I had all the hopes in the world for this book, given my fascination with 1960s/70s Bohemian counterculture in New York [see: Across the Universe, AKA one of the best movies of all time]. Look at what Patti Smith had to work with when writing Just Kids: Revolution in music! Rock-and-roll poetry! Self-expression! Boundary-breaking art across multiple media! Innovation and free thinking! Rampant drug use!

Instead of capitalizing on all of that, however, Patti Smith chooses to dig up her dusty old day planner and translate it into an "and then this happened, and then this happened, and then this happened..." kind of memoir that neglects to add any observation or insight on why this happened. What was it about this microcosm of rock-and-roll Chelsea that inspired musical genius and artistic triumph, you may wonder, but Patti, she's not gonna tell ya.
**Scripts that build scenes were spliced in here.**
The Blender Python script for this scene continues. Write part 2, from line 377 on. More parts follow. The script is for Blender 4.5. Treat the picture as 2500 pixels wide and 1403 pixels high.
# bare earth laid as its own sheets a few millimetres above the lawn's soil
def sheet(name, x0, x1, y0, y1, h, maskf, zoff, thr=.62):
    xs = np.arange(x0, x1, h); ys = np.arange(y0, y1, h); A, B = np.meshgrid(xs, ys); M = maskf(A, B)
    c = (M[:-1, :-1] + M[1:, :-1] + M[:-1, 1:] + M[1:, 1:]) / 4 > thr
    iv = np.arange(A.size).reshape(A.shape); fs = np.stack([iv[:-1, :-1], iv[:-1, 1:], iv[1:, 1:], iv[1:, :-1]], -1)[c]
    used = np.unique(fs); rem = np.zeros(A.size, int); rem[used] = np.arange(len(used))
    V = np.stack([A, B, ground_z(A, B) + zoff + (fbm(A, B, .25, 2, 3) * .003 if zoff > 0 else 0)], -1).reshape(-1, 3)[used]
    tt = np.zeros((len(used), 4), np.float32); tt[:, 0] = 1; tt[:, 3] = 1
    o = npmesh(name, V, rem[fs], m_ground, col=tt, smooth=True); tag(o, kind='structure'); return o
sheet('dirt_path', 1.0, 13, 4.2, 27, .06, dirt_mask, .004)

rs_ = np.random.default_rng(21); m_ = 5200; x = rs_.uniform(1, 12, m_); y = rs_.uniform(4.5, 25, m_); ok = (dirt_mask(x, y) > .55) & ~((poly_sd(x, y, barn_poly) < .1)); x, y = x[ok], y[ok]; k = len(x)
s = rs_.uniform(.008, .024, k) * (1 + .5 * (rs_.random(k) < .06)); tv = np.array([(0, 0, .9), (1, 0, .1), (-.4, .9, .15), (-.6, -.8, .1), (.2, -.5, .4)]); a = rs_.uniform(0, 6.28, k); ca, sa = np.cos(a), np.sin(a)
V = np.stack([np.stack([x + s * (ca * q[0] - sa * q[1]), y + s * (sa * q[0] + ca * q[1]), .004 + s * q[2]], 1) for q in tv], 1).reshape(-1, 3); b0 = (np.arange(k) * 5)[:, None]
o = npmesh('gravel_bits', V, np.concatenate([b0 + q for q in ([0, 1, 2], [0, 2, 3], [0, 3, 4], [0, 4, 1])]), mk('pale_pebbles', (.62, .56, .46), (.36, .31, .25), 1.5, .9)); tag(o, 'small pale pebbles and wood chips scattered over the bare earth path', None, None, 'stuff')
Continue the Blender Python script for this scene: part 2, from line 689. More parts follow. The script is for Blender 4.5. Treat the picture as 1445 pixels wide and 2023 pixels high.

More disturbing was her constant referral to her "work" without ever explaining her motivation or defining her impetus for creating said work, and regrettably, she came across as a cliched poseur trying to play the role of artiste. Several times, she recalls when Mapplethorpe told her that "they [as artists] see the world differently." That's a good start, but she never elaborates to tell us what she sees. There's no mention of what inspired or ignited her, no discussion of what her aim was in creating, no reference to her artistic mission. Patti...you gotta give me more than this.

On the flip side, I love the name of the book. It's absolutely perfect.